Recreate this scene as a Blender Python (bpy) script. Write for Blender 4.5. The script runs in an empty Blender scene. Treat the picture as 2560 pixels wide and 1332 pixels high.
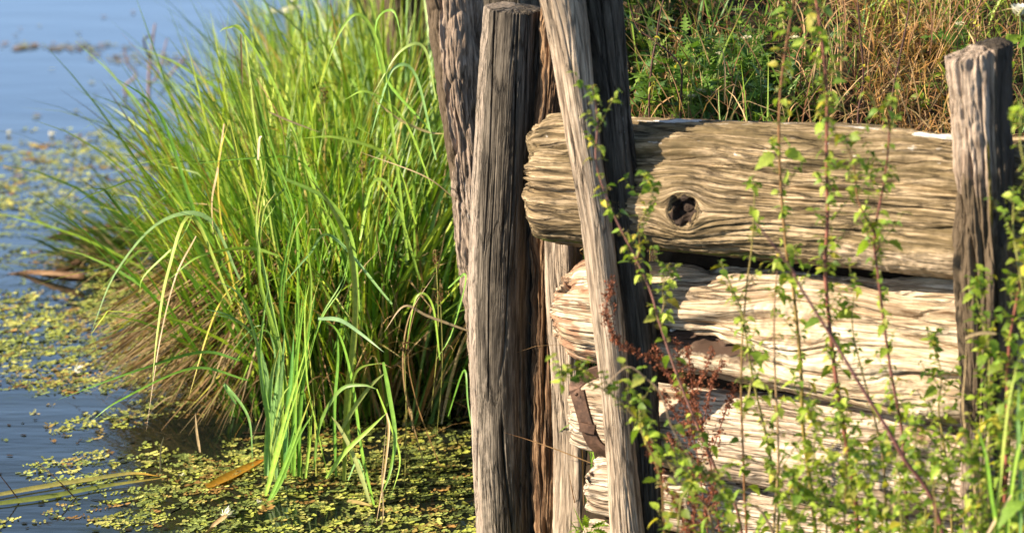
import bpy, math, random
import numpy as np
from math import radians as R

# ------------------------------------------------------------------ camera
C = bpy.context.scene.collection
SC = bpy.context.scene
CAM_H, PITCH, FPX = 2.92, 14.0, 9108.0
cam_d = bpy.data.cameras.new('camera'); cam = bpy.data.objects.new('camera', cam_d); C.objects.link(cam)
cam.location = (0, 0, CAM_H); cam.rotation_euler = (R(90 - PITCH), 0, 0)
cam_d.sensor_width = 36; cam_d.lens = 36 * FPX / 2560; cam_d.clip_end = 3000; cam_d.clip_start = .1
cam_d.dof.use_dof = True; cam_d.dof.focus_distance = 9.2; cam_d.dof.aperture_fstop = 3.5
SC.camera = cam

# ------------------------------------------------------------------ light
SUN_EL, SUN_AZ = 27.0, 76.0          # azimuth counted from behind the camera towards the left
w = bpy.data.worlds.new('World'); SC.world = w; w.use_nodes = True
nt = w.node_tree; bg = nt.nodes['Background']
sky = nt.nodes.new('ShaderNodeTexSky'); sky.sky_type = 'NISHITA'; sky.sun_disc = False
sun_dir = np.array([-math.sin(R(SUN_AZ)) * math.cos(R(SUN_EL)), -math.cos(R(SUN_AZ)) * math.cos(R(SUN_EL)), math.sin(R(SUN_EL))])
sky.sun_elevation = R(SUN_EL); sky.sun_rotation = math.atan2(sun_dir[0], sun_dir[1])
sky.air_density = 1.0; sky.dust_density = 1.6; sky.ozone_density = 2.5
tcw = nt.nodes.new('ShaderNodeTexCoord'); sx = nt.nodes.new('ShaderNodeSeparateXYZ'); nt.links.new(tcw.outputs['Generated'], sx.inputs[0])
mr = nt.nodes.new('ShaderNodeMapRange'); mr.interpolation_type = 'SMOOTHSTEP'         # bright summer haze low in the sky
for i_, v_ in ((1, 0.17), (2, .42), (3, 1.0), (4, 0.0)): mr.inputs[i_].default_value = v_
nt.links.new(sx.outputs[2], mr.inputs[0])
hz = nt.nodes.new('ShaderNodeMix'); hz.data_type = 'RGBA'; hz.blend_type = 'ADD'; hz.inputs[7].default_value = (7.6, 12.2, 20.0, 1)
nt.links.new(mr.outputs[0], hz.inputs[0]); nt.links.new(sky.outputs[0], hz.inputs[6])
nt.links.new(hz.outputs[2], bg.inputs[0]); bg.inputs[1].default_value = .037
sl = bpy.data.lights.new('sun', 'SUN'); sl.energy = 5.0; sl.angle = R(.55); sl.color = (1, .84, .64)
so = bpy.data.objects.new('sun', sl); C.objects.link(so)
from mathutils import Vector
so.rotation_euler = Vector(tuple(sun_dir)).to_track_quat('Z', 'Y').to_euler()
SC.view_settings.view_transform = 'Standard'; SC.view_settings.look = 'None'
SC.view_settings.exposure = 1.25; SC.view_settings.gamma = 1
SC.cycles.max_bounces = 6; SC.cycles.diffuse_bounces = 3; SC.cycles.glossy_bounces = 3
SC.cycles.transmission_bounces = 4; SC.cycles.transparent_max_bounces = 6
SC.cycles.caustics_reflective = False; SC.cycles.caustics_refractive = False

# ------------------------------------------------------------------ helpers
rng = np.random.default_rng(7)
CP, SP = math.cos(R(PITCH)), math.sin(R(PITCH))
def ray(px, py):
    x, y = (px - 1280) / FPX, (666 - py) / FPX
    return np.array([x, CP + y * SP, -SP + y * CP])
def atY(px, py, Y):
    d = ray(px, py); return np.array([0, 0, CAM_H]) + d * (Y / d[1])
def atZ(px, py, z=0.0):
    d = ray(px, py); return np.array([0, 0, CAM_H]) + d * ((z - CAM_H) / d[2])
def proj(P):
    P = np.atleast_2d(P); q = P - np.array([0, 0, CAM_H])
    dep = q[:, 1] * CP - q[:, 2] * SP; up = q[:, 1] * SP + q[:, 2] * CP
    return 1280 + FPX * q[:, 0] / dep, 666 - FPX * up / dep

_perm = np.random.default_rng(1).permutation(4096).astype(np.int64)
_grad = np.random.default_rng(2).normal(size=(4096, 3)); _grad /= np.linalg.norm(_grad, axis=1)[:, None]
def noise(x, y, z):
    x, y, z = np.broadcast_arrays(np.asarray(x, float), np.asarray(y, float), np.asarray(z, float))
    xi, yi, zi = np.floor(x).astype(np.int64), np.floor(y).astype(np.int64), np.floor(z).astype(np.int64)
    xf, yf, zf = x - xi, y - yi, z - zi
    f = lambda t: t * t * t * (t * (t * 6 - 15) + 10)
    u, v, w_ = f(xf), f(yf), f(zf); out = 0
    for i in (0, 1):
        for j in (0, 1):
            for k in (0, 1):
                h = _perm[(_perm[(_perm[(xi + i) & 4095] + yi + j) & 4095] + zi + k) & 4095]
                g = _grad[h]
                d = g[..., 0] * (xf - i) + g[..., 1] * (yf - j) + g[..., 2] * (zf - k)
                out = out + d * (u if i else 1 - u) * (v if j else 1 - v) * (w_ if k else 1 - w_)
    return out * 1.6
def fbm(x, y, z, o=3):
    s, a = 0, 1.0
    for i in range(o):
        s = s + a * noise(x * 2 ** i + 17 * i, y * 2 ** i, z * 2 ** i); a *= .5
    return s
def sstep(a, b, x):
    t = np.clip((x - a) / (b - a), 0, 1); return t * t * (3 - 2 * t)

def mesh_obj(name, V, F, mat, parent=None, attrs=None, smooth=True):
    """V (n,3); F: (m,k) array or list of arrays of equal-size faces."""
    me = bpy.data.meshes.new(name)
    Fs = F if isinstance(F, list) else [F]
    Fs = [np.asarray(f) for f in Fs if len(f)]
    nl = sum(f.size for f in Fs); npol = sum(len(f) for f in Fs)
    V = np.asarray(V, dtype=np.float32)
    me.vertices.add(len(V)); me.vertices.foreach_set('co', V.ravel())
    me.loops.add(nl); me.loops.foreach_set('vertex_index', np.concatenate([f.ravel() for f in Fs]).astype(np.int32))
    me.polygons.add(npol)
    tot = np.concatenate([np.full(len(f), f.shape[1]) for f in Fs]); st = np.concatenate([[0], np.cumsum(tot)[:-1]])
    me.polygons.foreach_set('loop_start', st.astype(np.int32))
    try: me.polygons.foreach_set('loop_total', tot.astype(np.int32))
    except Exception: pass
    me.polygons.foreach_set('use_smooth', np.full(npol, smooth))
    me.update(calc_edges=True)
    for k, a in (attrs or {}).items():
        a = np.asarray(a, dtype=np.float32)
        if a.shape[1] == 3: at = me.attributes.new(k, 'FLOAT_VECTOR', 'POINT'); at.data.foreach_set('vector', a.ravel())
        else: at = me.attributes.new(k, 'FLOAT_COLOR', 'POINT'); at.data.foreach_set('color', a.ravel())
    me.validate()
    if mat: me.materials.append(mat)
    o = bpy.data.objects.new(name, me); C.objects.link(o)
    if parent: o.parent = parent
    return o
def tag(o, label=None, cat=None, group=None, kind=None):
    for k, v in (('label', label), ('category', cat), ('group', group), ('kind', kind)):
        if v: o[k] = v
    return o
def thing(name, label, cat, loc, group=None):
    o = bpy.data.objects.new(name, None); C.objects.link(o); o.location = tuple(loc); o.empty_display_size = .05
    return tag(o, label, cat, group)

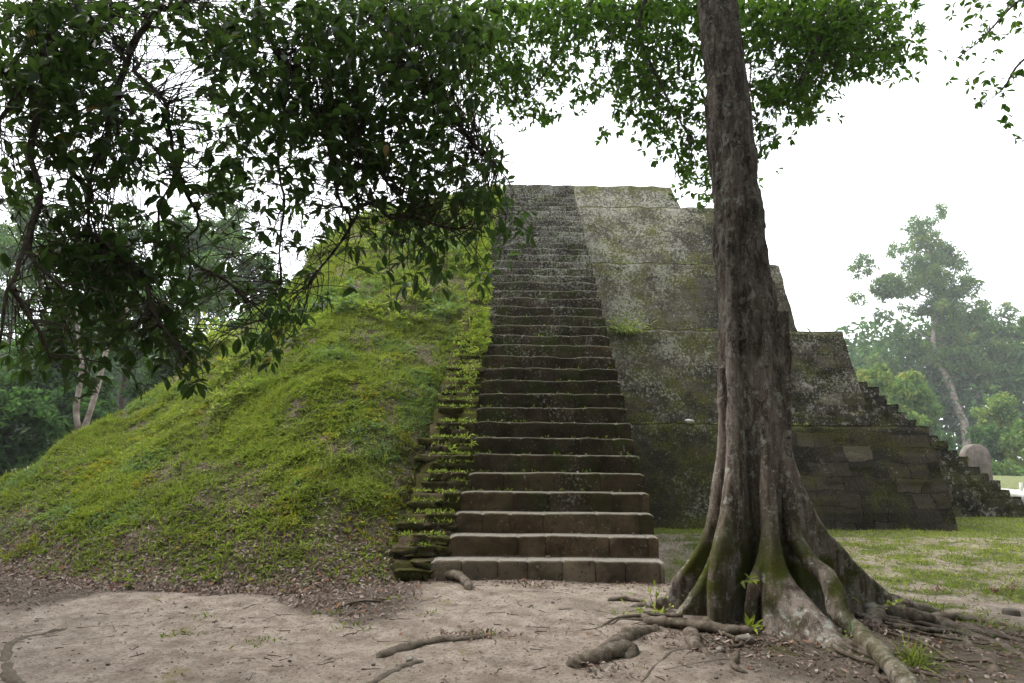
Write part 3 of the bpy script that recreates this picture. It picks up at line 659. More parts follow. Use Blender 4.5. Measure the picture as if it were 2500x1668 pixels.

▸ **DO THIS**:
List the lines that contain the word "Write".

▸ **OUTPUT OF THE TASK**:
Recreate this scene as a Blender Python (bpy) script. Write for Blender 4.5. The script runs in an empty Blender scene. Treat the picture as 2560 pixels wide and 1332 pixels high.
Write part 3 of the bpy script that recreates this picture. It picks up at line 659. More parts follow. Use Blender 4.5. Measure the picture as if it were 2500x1668 pixels.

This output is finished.